Dismantling the conception that "all and only" human beings are worthy of the moral status that is the basis of rights.

Full Description


Tom Regan, universally recognized as the intellectual leader of the animal rights movement, presents a historically important, multifaceted discussion of some responses to the question, "Do animals have rights?" More than a contest of wills representing professional and economic interests, the animal rights debate is also a divisive, enduring topic in normative ethical theory. Addressing key issues in this sometimes acrimonious debate, Regan responds thoughtfully to his critics while dismantling the conception that "all and only" human beings are worthy of the moral status that is the basis of rights. In a set of essays that reflects his thinking on animal and human rights over the past decade, Regan sketches the philosophical positions espoused by those who want to abolish animal exploitation, reform it to minimize suffering, or maintain the status quo. He considers the moral grounds for limiting human freedom when it comes to human interactions with nonhuman animals. He puts the issue of animal rights in historical context, drawing parallels between animal rights activism and other social movements, including the antislavery movement in the nineteenth century and the gay-lesbian struggle today.
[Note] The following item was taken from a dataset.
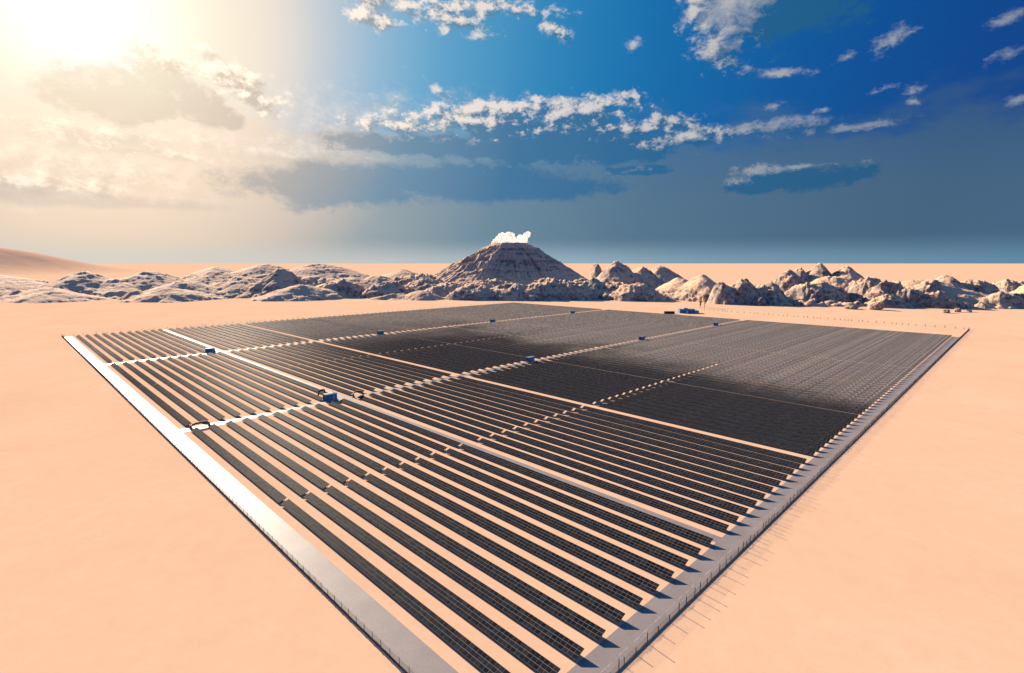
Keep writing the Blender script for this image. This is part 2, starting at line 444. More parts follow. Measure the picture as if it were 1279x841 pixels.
# ------------------------------------------------------------------ hills
def perlin2(x, y, seed):
    r = np.random.default_rng(seed); P = r.permutation(256); P = np.concatenate([P, P])
    ang = r.random(256)*2*np.pi; gx, gy = np.cos(ang), np.sin(ang)
    xi, yi = np.floor(x).astype(int), np.floor(y).astype(int); xf, yf = x-xi, y-yi
    u, v = xf**3*(xf*(xf*6-15)+10), yf**3*(yf*(yf*6-15)+10)
    def gr(ix, iy, fx, fy):
        h = P[P[ix & 255] + (iy & 255)]; return gx[h]*fx + gy[h]*fy
    a, b = gr(xi, yi, xf, yf), gr(xi+1, yi, xf-1, yf)
    c, d = gr(xi, yi+1, xf, yf-1), gr(xi+1, yi+1, xf-1, yf-1)
    return (a+(b-a)*u)*(1-v) + (c+(d-c)*u)*v
def fbm(x, y, seed, octv=5, gain=.5, ridged=False):
    t, amp, fr, nrm = np.zeros_like(x), 1.0, 1.0, 0.0
    for o in range(octv):
        n = perlin2(x*fr + 13.7*o, y*fr - 7.3*o, seed+o)*1.5
        t += amp*((1-np.abs(n)*1.6) if ridged else n); nrm += amp
        amp *= gain; fr *= 2.03
    return t/nrm
F_, CX_, CY_ = 648.6, 639.5, 420.5
def ray_at(x, y, depth):
    """world point on the sight line of a photo pixel, 'depth' metres ahead of the camera's foot"""
    p = R(PITCH); u0 = CY_ - y
    f = F_*math.cos(p) + u0*math.sin(p); u = u0*math.cos(p) - F_*math.sin(p); r = x - CX_
    t = depth/f; s = math.sqrt(.5)
    return (depth + r*t)*s, (depth - r*t)*s, CAM_H + u*t
HILLS = [  # photo column, metres ahead, photo row of the top, half width in columns, half depth m, rockiness
 (-60,1250,338,70,120,.6),(20,1000,352,55,90,.8),(62,900,360,38,60,.8),(104,1000,340,40,85,.9),(72,850,364,32,40,.9),(150,1000,349,36,80,.9),(185,1060,339.5,42,95,.9),
 (228,940,351,40,60,.9),(215,870,360,36,45,.7),(255,1100,345,40,80,.9),(268,1450,333.5,32,130,.5),(303,1020,346,42,80,1),(330,1500,330.5,45,130,.6),(352,980,336.5,26,55,.7),
 (400,1450,330.5,58,140,.7),(440,1050,347,42,80,1),(378,900,356,38,45,.8),(470,1080,345,40,80,1),(502,1400,337,34,120,.6),(530,1000,350,30,65,1.2),(485,940,353,28,50,1.2),(425,960,351,30,50,1.1),
 (560,940,355,32,55,1.2),(520,1080,344,40,70,1.2),(592,890,357,28,45,1.2),(640,890,356,34,50,1.2),(610,960,351,40,60,1.1),(690,910,350,30,55,1.2),(668,880,356,24,45,1.2),(735,930,349,28,55,1.2),(712,900,352,24,45,1.2),
 (746,1130,331,10,30,1.1),(772,1080,327.5,26,55,.9),(800,1110,334,24,65,.8),(826,1180,332.5,26,75,.7),(795,870,356,32,45,1.2),(770,900,354,26,45,1.2),(850,950,347,28,65,.6),(878,900,344,28,60,.5),
 (905,800,355,16,40,1.3),(926,800,351,20,40,1.3),(956,800,355,24,40,1.3),(985,900,341,17,50,1.2),(1001,950,336,15,50,1.1),(1022,950,331,19,60,1.0),(1056,930,334,27,70,.7),(1040,850,345,40,50,1.0),
 (1082,800,350,25,45,1.4),(1020,800,354,30,40,1.3),(1108,760,354,24,38,1.5),(1132,740,360,20,32,1.6),(1160,770,351,18,40,1.2),(1184,800,345,26,50,.9),(1150,800,350,60,60,.6),(1214,800,352,28,45,1.2),
 (1264,850,352,32,50,1.2),(1246,720,367,26,22,1.4),(1170,720,366,26,26,1.5),(1190,700,372,14,16,1.5),(1110,720,370,20,22,1.5),(1320,800,348,40,60,1.0),(1390,850,342,50,80,1.0)]
def polar_grid(az0, az1, na, r0, r1, nr):
    az = np.radians(np.linspace(az0, az1, na)); r = r0*(r1/r0)**np.linspace(0, 1, nr)
    A, RR = np.meshgrid(az, r)
    return RR*np.sin(A), RR*np.cos(A)
def grid_mesh(name, X, Y, Z, mat, thr=None):
    nr, na = X.shape
    co = np.stack([X, Y, Z], -1).reshape(-1, 3)
    i = np.arange(nr*na).reshape(nr, na)
    q = np.stack([i[:-1,:-1], i[:-1,1:], i[1:,1:], i[1:,:-1]], -1).reshape(-1, 4)
    if thr is not None:                      # leave out faces lying wholly under the sand
        q = q[(Z.reshape(-1)[q] > thr).any(1)]
        used, inv = np.unique(q, return_inverse=True); co = co[used]; q = inv.reshape(-1, 4)
    q = q[:, ::-1]
    me = bpy.data.meshes.new(name)
    me.vertices.add(len(co)); me.vertices.foreach_set('co', co.astype(np.float32).ravel())
    me.loops.add(q.size); me.loops.foreach_set('vertex_index', q.astype(np.int32).ravel())
    me.polygons.add(len(q)); me.polygons.foreach_set('loop_start', np.arange(0, q.size, 4, dtype=np.int32))
    me.polygons.foreach_set('use_smooth', np.ones(len(q), bool))
    me.update(); me.validate(); me.materials.append(mat)
    o = bpy.data.objects.new(name, me); COL.objects.link(o)
    return tag(o, kind='structure')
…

He also outlines the challenges to animal rights posed by deep ecology and ecofeminism to using animals for human purposes and addresses the ethical dilemma of the animal rights advocate whose employer uses animals for research. Systematically unraveling claims that human beings are rational and therefore entitled to superior moral status, Regan defends the inherent value of all individuals who are "subjects of a life" and decries the speciesism that pretends to separate human from nonhuman animals. Independent of any benefits humans might derive from exploiting animals, Regan shows how, on a philosophical level, there is no sustainable defense for separating human and nonhuman animals as beings of absolute, as opposed to instrumental, value.